All this depends very much on the issue itself, and who you talk to. For starters, activism goes down a lot better with liberals. A Global Strategy Group study from 2016 that looked at various corporate actions from Pfizer signing the UN Climate accord to McDonald’s raising minimum wages to Delta banning the transport of big game hunting trophies showed that Democrats were wildly more enthusiastic about corporate activism (overt activism by CEOs on the right of the political spectrum is much more limited, the only memorable recent example being Hobby Lobby’s fight against mandatory birth control coverage by corporate insurance, and Chick-fil-A CEO’s opposition of same-sex marriage).

Academics Aaron K Chatterji and Michael W Toffel, who summarised their research around the topic of corporate activism in a recent piece in the Harvard Business Review found that at Apple, Mr Cook’s fight against anti-LGBT legislation in Indiana made liberals much more likely to want to buy Apple products, but didn’t make opponents of his statements any less likely to buy them.

Yet as Starbucks’ Howard Schultz knows all too well, it’s quite possible to mis-step when you take a stand. His calls for baristas to strike up conversations about race with customers following riots after the shooting of a black youth in Ferguson Missouri were widely panned. “The social and political environment right now is very turbulent and its easy for a CEO who speaks up to feel like a moving target,” says Harvard Business School professor Willy Shih.

Which may be one reason that when a single chief executive is brave enough to take a stand, you see many following behind. Ken Frazier’s statement resulted in mass resignations from the Trump business councils, and Benioff’s threat to pull jobs from Indiana became a call to action for multiple chiefs. “Fear stops a lot of CEOs from stepping forward,” says Benioff. “They’re under a lot of constraints from their boards, and their shareholders and investors and they are walking on eggshells. But in some cases, if you can unshackle them, they’ll walk through the door. That was my big lesson after my tweet. All [the CEOs] just wanted to know that someone had their back.”

Being an activist is easier if you are a big personality founder (like Benioff or Schultz), and it certainly helps to have a strong investor story before stepping into the fray on any social issues. Unless you can guarantee the Street that your earnings and share price are going up, it’s unlikely that you’ll be successful prioritising anything beyond that. It’s also telling that fewer CEOs have as explicitly taken on key economic issues like rising inequality, flat wages, money in politics or the effects of monopoly power in the same way they’ve tackled social issues. To be fair, numerous big and small companies alike are getting involved in the education and training space (IBM’s widely Pitch 6-year high school/community colleges and the various credentialing programs being done by businesses from Cisco to JPMorgan and Dow are cases in point). But training up a 21st century workforce is a key business issue; nothing too controversial about that. And raising minimum wages (a la Walmart’s recent announcement) is more about responding to labour market dynamics and increasing productivity than corporate activism.
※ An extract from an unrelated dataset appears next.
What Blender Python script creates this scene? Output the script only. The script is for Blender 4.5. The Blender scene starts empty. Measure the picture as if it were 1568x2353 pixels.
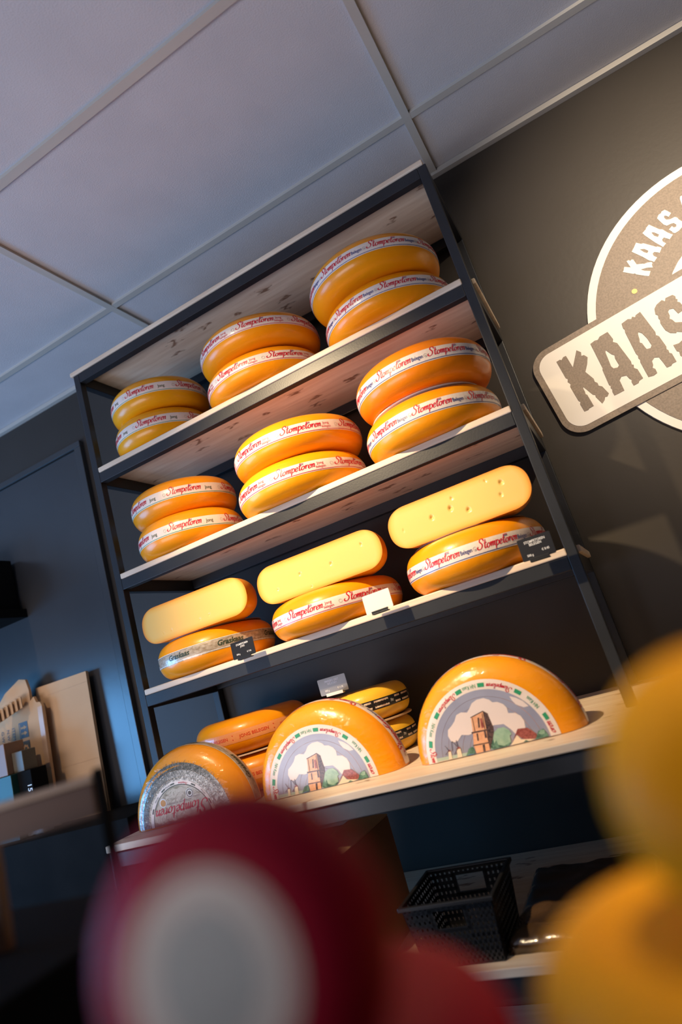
import bpy, bmesh, math, random
from mathutils import Vector, Matrix, noise
PI = math.pi
random.seed(7)
SC = bpy.context.scene
COL = SC.collection

# ------------------------------------------------------------ camera, light, exposure
CAM = Vector((1.4515, -1.5663, 0.2424))
RIGHT = Vector((0.86228, 0.42072, -0.28189))
DOWN = Vector((-0.35465, 0.10432, -0.92916))
FWD = Vector((-0.36151, 0.90117, 0.23917))
cd = bpy.data.cameras.new('camera')
co = bpy.data.objects.new('camera', cd)
COL.objects.link(co)
co.matrix_world = Matrix(((RIGHT.x, -DOWN.x, -FWD.x, CAM.x), (RIGHT.y, -DOWN.y, -FWD.y, CAM.y),
                          (RIGHT.z, -DOWN.z, -FWD.z, CAM.z), (0, 0, 0, 1)))
cd.sensor_fit = 'VERTICAL'
cd.sensor_height = 36
cd.lens = 1460.08 / 2353 * 36
cd.clip_start = 0.01
cd.dof.use_dof = True
cd.dof.focus_distance = 1.85
cd.dof.aperture_fstop = 1.75
SC.camera = co
SC.view_settings.view_transform = 'Standard'
SC.view_settings.look = 'None'
SC.view_settings.gamma = 1
SC.view_settings.exposure = 0.0

w = bpy.data.worlds.new('world')
SC.world = w
w.use_nodes = True
w.node_tree.nodes['Background'].inputs[0].default_value = (0.42, 0.46, 0.58, 1)
w.node_tree.nodes['Background'].inputs[1].default_value = 0.06


def spot(name, loc, target, power, color, angle, blend, radius=0.03):
    ld = bpy.data.lights.new(name, 'SPOT')
    ld.energy = power
    ld.color = color
    ld.spot_size = math.radians(angle)
    ld.spot_blend = blend
    ld.shadow_soft_size = radius
    lo = bpy.data.objects.new(name, ld)
    COL.objects.link(lo)
    lo.location = loc
    lo.rotation_euler = (Vector(target) - Vector(loc)).to_track_quat('-Z', 'Y').to_euler()


def area(name, loc, target, power, color, sx, sy):
    ld = bpy.data.lights.new(name, 'AREA')
    ld.shape = 'RECTANGLE'
    ld.size = sx
    ld.size_y = sy
    ld.energy = power
    ld.color = color
    lo = bpy.data.objects.new(name, ld)
    COL.objects.link(lo)
    lo.location = loc
    lo.rotation_euler = (Vector(target) - Vector(loc)).to_track_quat('-Z', 'Y').to_euler()


# ceiling track spots (warm), the shop window on the left and an added upward fill for the ceiling and undersides
spot('rack_spotlight', (0.42, -1.30, 1.66), (0.82, 0.05, 0.48), 300, (1.0, 0.75, 0.45), 50, 0.95)
spot('logo_spotlight', (2.30, -1.25, 1.66), (2.02, 0.39, 1.08), 250, (1.0, 0.79, 0.55), 56, 1.0)
spot('counter_spotlight', (1.75, -1.55, 1.66), (1.74, -0.98, 0.0), 112, (1.0, 0.76, 0.42), 38, 0.5)
spot('left_spotlight', (-0.9, -0.9, 1.66), (-0.85, 0.2, 0.35), 34, (1.0, 0.70, 0.42), 50, 0.9)
area('window_daylight', (-2.75, -1.45, 0.05), (0.5, -1.0, 0.05), 88, (0.14, 0.47, 1.0), 1.7, 1.3)
area('ceiling_fill', (-0.6, -3.0, -0.80), (-0.2, -1.2, 1.73), 150, (0.86, 0.83, 0.94), 2.6, 2.2)


# ------------------------------------------------------------ materials
def new_mat(name, color=(.8, .8, .8), rough=.5, metal=0, coat=0, spec=.5):
    m = bpy.data.materials.new(name)
    m.use_nodes = True
    b = m.node_tree.nodes['Principled BSDF']
    b.inputs['Base Color'].default_value = (*color, 1)
    b.inputs['Roughness'].default_value = rough
    b.inputs['Metallic'].default_value = metal
    b.inputs['Coat Weight'].default_value = coat
    b.inputs['Coat Roughness'].default_value = .12
    b.inputs['Specular IOR Level'].default_value = spec
    return m


def nodes(m):
    return m.node_tree.nodes, m.node_tree.links, m.node_tree.nodes['Principled BSDF']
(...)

In any case, there are plenty who believe that whether or not the public sector is in disarray, the business of business really should be business, and not much more. Morris Pearl, a former managing director for BlackRock and the head of the board of the Patriotic Millionaires, a group of high net worth individuals who’ve argued against tax cuts for the wealthy, says “We have a really good system for making the changes that we as a society feel are important. It’s called voting. I don’t think it’s the job of business to decide what issues to take on. It’s the job of the public to decide that, and then to tell business how to act.”